Which TTLs are you refering to?
Here are my AWS TTLs, it doesn't appear I can change it for that A record:
https://foxy-roxy-public-bucket.s3.amazonaws.com/Screenshot_from_2021-02-26+14-47-35.png
Doesn't look like IONOS has this exposed to their customers. They say changes may take up to 48 hours so perhaps the typical 172800 for NS entries?
FoxyRoxy wrote:
I thought it may have been something like that, but wouldn't the issue stop once I reversed the NS entries in IONOS? I did check and it appears to be propagated worldwide.
Maybe. There's no way for us to know how the software -- whatever it is -- on 82.165.226.228 is supposed to work.

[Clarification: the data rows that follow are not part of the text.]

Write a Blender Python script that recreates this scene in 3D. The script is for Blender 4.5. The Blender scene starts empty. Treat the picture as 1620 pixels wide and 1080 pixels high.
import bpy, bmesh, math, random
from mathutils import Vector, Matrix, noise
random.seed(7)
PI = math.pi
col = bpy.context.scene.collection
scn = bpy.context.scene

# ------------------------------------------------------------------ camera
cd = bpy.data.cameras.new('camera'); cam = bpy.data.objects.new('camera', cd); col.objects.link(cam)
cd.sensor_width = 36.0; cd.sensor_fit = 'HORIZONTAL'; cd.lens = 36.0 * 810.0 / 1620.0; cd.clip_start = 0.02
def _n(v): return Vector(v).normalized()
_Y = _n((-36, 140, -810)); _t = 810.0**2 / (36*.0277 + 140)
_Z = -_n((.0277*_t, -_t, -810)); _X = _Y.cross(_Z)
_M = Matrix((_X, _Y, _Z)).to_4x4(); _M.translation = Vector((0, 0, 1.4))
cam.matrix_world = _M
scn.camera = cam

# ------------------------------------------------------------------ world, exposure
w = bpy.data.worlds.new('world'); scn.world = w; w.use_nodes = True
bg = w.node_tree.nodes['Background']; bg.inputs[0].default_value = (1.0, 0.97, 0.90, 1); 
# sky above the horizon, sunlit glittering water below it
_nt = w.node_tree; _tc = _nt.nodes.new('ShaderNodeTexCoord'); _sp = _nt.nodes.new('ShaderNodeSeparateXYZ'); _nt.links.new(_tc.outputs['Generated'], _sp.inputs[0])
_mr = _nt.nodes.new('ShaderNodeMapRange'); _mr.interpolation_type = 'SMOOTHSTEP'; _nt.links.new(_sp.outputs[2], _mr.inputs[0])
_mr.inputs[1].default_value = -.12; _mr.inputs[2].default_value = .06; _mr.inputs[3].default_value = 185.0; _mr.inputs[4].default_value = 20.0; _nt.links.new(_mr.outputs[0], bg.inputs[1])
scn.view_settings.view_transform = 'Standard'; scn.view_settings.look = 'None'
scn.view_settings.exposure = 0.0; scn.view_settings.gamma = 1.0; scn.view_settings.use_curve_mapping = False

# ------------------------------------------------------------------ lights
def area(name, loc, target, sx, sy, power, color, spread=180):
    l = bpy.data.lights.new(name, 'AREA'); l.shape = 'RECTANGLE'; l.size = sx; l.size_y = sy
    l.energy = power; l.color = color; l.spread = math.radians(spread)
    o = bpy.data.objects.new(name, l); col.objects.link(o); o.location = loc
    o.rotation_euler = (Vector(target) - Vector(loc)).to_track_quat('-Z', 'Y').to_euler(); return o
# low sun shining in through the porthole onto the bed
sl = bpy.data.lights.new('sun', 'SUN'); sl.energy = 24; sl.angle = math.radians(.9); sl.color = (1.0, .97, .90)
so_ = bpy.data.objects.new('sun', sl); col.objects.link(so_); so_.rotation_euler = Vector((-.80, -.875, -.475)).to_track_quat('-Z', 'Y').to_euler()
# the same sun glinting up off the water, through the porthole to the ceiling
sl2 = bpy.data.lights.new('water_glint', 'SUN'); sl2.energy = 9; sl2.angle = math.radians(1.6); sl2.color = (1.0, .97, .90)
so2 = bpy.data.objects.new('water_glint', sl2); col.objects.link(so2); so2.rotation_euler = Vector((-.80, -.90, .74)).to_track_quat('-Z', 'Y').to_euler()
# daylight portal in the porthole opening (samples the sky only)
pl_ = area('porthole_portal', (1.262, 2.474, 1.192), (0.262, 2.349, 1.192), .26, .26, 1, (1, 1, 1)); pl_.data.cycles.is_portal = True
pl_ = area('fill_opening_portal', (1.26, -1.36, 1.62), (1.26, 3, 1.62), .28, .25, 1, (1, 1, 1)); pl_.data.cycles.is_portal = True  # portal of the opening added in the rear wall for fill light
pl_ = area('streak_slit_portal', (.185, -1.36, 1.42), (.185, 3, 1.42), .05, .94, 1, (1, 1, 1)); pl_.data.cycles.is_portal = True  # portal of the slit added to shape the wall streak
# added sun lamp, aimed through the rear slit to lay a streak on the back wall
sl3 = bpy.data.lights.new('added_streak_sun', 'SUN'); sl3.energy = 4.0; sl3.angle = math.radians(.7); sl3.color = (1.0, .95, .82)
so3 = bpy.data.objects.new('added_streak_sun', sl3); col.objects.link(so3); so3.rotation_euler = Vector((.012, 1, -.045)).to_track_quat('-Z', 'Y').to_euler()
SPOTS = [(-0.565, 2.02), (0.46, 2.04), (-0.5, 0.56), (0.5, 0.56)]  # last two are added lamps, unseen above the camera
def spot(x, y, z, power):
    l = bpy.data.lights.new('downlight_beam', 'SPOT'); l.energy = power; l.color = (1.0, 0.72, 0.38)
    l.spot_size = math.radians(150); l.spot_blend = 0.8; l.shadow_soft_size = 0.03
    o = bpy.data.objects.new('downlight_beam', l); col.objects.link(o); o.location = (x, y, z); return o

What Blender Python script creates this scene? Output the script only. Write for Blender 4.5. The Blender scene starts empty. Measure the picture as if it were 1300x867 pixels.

Which TTLs are you refering to?
Here are my AWS TTLs, it doesn't appear I can change it for that A record:
https://foxy-roxy-public-bucket.s3.amazonaws.com/Screenshot_from_2021-02-26+14-47-35.png
I meant the response to www.roxanalifshitz.com NS on AWS. The negative TTL in your screenshot would be 900 seconds, so assuming AWS isn't buggy, a normal resolver should cache the response and shouldn't make so many queries.
Aww well I didn't realize that IP was the source of these calls, I didn't even look it before. I think the "resolverIP" label confused me.
Anyways, like you mentioned before it's definitely coming from my registrar, probably not an AWS issue. Time to get on the phone with IONOS again....
Thanks for being a sounding board, I'll mark this as answered.